* BEGIN Collected material *

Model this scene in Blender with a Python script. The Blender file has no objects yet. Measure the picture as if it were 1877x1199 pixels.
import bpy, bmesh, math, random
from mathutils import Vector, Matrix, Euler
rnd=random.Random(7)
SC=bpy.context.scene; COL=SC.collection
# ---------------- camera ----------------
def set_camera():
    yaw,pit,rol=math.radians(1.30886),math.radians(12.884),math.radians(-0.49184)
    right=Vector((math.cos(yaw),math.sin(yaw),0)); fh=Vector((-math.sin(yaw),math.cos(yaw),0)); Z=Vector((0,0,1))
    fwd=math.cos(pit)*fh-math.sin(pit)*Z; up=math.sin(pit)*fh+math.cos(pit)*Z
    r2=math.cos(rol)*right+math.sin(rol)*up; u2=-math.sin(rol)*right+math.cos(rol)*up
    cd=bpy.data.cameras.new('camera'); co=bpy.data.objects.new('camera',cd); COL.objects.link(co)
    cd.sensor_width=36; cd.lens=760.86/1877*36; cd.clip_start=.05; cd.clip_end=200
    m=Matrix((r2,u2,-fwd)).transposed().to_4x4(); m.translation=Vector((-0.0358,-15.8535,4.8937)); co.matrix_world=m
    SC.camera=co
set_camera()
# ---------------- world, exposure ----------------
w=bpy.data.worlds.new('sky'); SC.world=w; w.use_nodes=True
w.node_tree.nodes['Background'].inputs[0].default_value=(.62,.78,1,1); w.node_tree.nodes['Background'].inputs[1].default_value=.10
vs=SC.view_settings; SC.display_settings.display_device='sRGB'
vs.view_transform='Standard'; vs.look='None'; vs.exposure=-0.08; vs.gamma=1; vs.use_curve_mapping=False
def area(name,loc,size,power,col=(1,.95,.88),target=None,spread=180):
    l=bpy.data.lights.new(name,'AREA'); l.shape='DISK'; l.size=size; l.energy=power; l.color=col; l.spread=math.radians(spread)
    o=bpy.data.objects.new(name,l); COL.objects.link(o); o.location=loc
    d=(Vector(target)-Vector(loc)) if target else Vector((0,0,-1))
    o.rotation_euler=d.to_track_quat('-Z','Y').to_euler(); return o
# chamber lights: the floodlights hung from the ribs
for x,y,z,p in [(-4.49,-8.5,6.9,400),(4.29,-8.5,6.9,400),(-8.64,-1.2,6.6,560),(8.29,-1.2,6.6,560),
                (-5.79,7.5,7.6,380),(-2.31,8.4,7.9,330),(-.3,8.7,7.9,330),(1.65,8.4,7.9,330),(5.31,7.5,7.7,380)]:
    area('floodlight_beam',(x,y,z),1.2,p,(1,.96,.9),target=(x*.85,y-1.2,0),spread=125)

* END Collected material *

Count the lines of the data that contain the string "objects", and reply with that number alone.

3